Теперь же демонический образ Фаины из «Песни Судьбы», тоскливо ждущей некоего символического «жениха», сменился у него «характерной» и в то же время «типической», житейски обыденной и вместе с тем полной высокого драматического накала фигурой героини нового стихотворения.
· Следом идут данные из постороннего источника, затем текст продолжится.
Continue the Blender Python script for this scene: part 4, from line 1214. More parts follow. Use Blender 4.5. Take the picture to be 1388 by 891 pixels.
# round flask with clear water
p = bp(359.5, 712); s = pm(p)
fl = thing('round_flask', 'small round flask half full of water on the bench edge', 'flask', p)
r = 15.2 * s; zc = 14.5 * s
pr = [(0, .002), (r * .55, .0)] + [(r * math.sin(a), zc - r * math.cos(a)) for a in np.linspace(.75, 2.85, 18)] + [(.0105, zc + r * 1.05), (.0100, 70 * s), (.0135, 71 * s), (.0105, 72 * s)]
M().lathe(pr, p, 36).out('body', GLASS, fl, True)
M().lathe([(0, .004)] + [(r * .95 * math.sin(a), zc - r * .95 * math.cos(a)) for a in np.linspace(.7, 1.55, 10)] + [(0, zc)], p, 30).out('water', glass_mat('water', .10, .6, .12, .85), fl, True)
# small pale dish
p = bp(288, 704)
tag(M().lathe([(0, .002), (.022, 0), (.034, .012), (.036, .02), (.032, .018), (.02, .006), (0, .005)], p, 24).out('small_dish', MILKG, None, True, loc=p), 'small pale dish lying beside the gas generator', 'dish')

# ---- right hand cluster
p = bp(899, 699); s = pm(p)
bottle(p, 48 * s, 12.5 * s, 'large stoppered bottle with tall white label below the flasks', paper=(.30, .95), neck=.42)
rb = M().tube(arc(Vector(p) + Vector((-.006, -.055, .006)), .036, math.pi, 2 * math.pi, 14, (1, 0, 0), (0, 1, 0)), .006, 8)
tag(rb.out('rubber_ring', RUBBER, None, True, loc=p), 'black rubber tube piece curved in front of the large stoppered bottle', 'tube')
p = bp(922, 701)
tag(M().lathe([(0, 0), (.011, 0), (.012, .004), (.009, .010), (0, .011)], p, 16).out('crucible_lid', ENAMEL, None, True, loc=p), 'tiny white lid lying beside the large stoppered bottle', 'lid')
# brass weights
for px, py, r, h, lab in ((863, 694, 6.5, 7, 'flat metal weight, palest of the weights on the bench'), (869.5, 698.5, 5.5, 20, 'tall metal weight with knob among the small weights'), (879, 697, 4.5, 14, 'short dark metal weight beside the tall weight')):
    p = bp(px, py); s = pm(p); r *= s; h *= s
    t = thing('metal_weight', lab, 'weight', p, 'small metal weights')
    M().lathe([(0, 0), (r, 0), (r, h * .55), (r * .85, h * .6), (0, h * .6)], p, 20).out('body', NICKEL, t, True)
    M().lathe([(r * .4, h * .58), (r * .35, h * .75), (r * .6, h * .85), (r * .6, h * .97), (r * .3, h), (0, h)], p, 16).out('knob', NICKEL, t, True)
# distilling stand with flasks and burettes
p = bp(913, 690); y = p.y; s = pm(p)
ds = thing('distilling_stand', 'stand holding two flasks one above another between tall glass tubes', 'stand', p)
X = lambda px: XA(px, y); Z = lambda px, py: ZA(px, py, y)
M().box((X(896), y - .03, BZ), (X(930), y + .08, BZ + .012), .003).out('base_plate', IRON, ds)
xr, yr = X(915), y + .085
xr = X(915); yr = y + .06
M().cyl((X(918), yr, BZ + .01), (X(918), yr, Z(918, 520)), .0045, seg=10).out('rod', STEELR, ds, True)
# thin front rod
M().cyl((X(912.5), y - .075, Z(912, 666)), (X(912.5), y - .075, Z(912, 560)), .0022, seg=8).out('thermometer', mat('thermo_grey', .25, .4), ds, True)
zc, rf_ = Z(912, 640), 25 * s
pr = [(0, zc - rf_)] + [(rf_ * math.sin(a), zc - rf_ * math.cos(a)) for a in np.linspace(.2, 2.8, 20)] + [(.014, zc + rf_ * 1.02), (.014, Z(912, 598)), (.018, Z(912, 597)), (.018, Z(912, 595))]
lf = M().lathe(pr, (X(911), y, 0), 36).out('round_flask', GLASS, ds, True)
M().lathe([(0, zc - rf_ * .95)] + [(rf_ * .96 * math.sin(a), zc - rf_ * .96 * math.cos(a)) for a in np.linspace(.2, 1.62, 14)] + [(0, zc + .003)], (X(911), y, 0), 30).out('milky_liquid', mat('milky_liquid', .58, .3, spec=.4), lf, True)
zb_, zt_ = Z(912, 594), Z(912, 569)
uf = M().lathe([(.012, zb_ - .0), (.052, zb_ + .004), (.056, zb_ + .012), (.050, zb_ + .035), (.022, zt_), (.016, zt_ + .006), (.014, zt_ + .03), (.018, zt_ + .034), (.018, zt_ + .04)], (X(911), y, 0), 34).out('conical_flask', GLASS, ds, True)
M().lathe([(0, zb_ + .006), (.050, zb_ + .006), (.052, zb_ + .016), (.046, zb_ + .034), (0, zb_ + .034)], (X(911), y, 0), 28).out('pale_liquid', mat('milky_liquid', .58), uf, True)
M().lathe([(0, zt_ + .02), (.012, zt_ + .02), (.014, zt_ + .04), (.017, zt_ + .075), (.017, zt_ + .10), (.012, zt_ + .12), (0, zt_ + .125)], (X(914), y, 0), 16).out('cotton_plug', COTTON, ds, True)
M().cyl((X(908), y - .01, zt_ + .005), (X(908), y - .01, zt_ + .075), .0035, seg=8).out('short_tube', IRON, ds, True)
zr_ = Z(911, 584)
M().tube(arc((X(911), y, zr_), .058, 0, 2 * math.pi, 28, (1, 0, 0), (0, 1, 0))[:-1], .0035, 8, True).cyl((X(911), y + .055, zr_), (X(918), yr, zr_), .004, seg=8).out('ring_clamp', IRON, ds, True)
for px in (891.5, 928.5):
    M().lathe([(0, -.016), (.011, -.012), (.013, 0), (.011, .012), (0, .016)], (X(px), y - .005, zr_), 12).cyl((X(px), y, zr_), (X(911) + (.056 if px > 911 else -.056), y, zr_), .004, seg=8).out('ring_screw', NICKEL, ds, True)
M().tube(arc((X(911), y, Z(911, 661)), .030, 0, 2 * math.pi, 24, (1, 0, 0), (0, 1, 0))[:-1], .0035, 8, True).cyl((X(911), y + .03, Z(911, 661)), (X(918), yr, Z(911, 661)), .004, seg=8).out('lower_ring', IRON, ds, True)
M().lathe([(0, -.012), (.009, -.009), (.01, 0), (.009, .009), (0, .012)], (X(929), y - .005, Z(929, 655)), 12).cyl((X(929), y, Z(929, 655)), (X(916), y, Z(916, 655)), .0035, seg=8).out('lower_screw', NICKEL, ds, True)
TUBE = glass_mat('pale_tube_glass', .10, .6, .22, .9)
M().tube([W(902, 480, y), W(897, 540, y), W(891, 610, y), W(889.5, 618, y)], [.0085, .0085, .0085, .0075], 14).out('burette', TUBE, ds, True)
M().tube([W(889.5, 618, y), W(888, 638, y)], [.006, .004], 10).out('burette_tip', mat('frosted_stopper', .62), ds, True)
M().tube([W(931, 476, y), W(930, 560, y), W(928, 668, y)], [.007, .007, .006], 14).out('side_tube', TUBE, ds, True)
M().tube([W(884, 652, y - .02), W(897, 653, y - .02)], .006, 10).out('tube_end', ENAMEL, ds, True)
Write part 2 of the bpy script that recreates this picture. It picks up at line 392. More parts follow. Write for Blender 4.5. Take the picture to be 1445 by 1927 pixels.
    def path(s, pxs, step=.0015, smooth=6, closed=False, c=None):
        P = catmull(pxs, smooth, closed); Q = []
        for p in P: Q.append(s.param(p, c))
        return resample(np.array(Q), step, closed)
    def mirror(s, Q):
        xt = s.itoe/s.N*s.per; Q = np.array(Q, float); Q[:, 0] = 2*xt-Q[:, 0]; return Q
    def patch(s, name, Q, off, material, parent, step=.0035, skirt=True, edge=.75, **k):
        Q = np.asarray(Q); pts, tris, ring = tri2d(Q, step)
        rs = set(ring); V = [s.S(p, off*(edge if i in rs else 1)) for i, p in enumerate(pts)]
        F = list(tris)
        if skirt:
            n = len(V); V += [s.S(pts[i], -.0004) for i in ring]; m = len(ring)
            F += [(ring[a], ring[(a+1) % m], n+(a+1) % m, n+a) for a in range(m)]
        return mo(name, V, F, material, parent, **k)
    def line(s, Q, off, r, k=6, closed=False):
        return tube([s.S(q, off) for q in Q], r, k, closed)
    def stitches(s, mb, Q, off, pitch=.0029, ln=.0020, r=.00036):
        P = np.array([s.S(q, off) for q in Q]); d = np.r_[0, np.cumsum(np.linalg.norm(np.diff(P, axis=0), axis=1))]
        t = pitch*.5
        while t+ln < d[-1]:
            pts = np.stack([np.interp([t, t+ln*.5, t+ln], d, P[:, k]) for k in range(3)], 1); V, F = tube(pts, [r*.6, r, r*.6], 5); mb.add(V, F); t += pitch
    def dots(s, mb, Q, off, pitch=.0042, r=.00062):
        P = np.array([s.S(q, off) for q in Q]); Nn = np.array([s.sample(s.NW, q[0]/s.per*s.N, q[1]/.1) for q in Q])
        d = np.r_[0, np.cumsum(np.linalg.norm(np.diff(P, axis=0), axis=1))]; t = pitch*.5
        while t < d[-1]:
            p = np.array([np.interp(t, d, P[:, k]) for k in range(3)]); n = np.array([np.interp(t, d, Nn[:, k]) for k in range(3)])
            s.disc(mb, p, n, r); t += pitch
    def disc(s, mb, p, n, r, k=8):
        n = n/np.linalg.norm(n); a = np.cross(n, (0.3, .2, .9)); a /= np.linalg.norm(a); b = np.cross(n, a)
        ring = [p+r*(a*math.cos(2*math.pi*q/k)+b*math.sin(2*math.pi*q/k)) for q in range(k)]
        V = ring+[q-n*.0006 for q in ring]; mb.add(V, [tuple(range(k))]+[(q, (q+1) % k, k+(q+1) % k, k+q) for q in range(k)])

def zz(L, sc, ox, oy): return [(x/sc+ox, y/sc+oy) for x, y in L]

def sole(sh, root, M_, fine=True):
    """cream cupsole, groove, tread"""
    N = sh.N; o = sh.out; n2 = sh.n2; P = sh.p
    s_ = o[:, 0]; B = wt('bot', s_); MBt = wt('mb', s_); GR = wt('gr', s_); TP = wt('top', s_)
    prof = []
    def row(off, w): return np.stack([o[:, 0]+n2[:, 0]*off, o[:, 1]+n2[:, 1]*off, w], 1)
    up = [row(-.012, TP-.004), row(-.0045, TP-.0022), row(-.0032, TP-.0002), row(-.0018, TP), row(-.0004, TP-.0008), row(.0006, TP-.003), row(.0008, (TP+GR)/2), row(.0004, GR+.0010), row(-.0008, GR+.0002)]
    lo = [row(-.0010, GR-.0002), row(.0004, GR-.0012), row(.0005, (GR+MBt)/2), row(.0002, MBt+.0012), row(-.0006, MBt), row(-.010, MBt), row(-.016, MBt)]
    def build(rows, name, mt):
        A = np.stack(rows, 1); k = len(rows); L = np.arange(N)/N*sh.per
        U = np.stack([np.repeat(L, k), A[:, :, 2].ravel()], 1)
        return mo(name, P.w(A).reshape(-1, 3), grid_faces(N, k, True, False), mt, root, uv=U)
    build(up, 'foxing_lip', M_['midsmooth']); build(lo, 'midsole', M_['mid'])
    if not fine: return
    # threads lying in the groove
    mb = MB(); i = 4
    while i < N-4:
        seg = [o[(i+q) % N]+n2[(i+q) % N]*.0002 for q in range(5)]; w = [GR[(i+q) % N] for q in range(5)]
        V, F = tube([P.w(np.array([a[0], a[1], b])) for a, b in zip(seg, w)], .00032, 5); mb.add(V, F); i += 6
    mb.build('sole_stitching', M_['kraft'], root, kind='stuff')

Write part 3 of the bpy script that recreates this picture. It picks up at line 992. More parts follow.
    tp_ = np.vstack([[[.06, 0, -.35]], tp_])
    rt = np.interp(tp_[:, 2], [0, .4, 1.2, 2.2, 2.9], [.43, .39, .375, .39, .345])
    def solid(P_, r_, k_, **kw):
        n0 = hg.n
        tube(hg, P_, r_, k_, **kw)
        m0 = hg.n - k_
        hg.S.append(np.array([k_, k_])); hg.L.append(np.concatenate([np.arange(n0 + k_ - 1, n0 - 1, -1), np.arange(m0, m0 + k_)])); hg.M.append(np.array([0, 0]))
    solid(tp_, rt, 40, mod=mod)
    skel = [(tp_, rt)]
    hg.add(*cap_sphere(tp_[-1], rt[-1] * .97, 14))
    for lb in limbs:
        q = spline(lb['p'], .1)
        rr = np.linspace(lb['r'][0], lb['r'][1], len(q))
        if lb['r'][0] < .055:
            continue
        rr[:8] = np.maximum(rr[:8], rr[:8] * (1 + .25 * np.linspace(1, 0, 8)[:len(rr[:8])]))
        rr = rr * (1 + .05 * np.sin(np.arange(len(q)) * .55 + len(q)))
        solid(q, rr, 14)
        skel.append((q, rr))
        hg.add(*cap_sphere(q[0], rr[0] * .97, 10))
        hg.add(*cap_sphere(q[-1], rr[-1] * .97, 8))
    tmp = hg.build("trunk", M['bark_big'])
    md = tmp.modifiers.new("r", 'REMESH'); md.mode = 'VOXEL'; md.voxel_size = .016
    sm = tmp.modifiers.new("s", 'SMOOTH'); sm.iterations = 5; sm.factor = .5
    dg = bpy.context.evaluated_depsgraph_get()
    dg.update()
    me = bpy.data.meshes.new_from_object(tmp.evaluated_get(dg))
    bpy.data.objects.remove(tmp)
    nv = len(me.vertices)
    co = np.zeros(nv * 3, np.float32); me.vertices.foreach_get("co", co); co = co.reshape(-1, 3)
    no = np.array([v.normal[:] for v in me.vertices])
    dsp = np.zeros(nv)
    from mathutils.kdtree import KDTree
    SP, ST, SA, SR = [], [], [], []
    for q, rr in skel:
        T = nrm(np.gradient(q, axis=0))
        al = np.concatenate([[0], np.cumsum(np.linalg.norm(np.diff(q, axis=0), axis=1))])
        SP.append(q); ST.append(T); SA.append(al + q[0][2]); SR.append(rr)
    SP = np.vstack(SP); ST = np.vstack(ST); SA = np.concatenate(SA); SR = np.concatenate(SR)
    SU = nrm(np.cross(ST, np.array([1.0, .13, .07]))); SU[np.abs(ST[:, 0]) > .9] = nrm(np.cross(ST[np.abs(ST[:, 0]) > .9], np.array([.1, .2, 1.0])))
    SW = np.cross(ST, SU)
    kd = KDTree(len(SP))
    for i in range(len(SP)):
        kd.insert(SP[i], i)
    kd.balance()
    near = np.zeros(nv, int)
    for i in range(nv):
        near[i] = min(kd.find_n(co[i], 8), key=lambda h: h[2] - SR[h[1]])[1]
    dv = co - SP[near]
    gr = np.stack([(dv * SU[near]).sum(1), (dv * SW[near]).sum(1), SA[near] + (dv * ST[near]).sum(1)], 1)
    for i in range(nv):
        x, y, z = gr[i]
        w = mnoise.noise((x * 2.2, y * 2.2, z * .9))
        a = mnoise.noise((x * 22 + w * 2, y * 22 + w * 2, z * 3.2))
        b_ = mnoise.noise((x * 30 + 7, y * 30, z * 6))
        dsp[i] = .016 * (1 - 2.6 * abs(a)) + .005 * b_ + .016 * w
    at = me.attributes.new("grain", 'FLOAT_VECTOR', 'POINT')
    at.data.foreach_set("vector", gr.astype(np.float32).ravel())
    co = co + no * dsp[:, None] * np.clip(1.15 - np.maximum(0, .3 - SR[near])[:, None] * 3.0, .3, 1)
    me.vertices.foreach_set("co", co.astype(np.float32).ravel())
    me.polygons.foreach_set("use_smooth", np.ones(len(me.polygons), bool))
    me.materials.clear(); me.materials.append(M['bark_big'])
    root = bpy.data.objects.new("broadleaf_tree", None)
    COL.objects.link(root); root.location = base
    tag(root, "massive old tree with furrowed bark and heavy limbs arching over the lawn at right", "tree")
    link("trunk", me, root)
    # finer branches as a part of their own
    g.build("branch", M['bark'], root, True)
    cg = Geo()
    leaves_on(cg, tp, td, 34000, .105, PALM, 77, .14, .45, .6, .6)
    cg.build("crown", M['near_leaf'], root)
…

Обыкновение провинциальных жителей выходить посмотреть на проходящие поезда превращается у Блока в символ пустоты существования, попусту пропадающих сил. Нехитрые радости и упования простодушной девушки («быть может, кто из проезжающих посмотрит пристальней из окон…») перекликаются с жаждой иной, осмысленной, разумной жизни, которой томится и сам поэт, и все лучшее в стране и народе. Но эти ожидания напрасны:

Вставали сонные за стеклами

И обводили ровным взглядом

Платформу, сад с кустами блёклыми,

Ее, жандарма с нею рядом…

Рядом с Фаиной существовал таинственный Спутник, «огромный, грустный», усталый, с трудом сохраняющий власть над этой мятущейся женской душой, во многом олицетворяющей Россию. Рядом с девушкой из нового стихотворения — прозаический жандарм, куда более реальный спутник русской жизни, русского пейзажа, русской судьбы.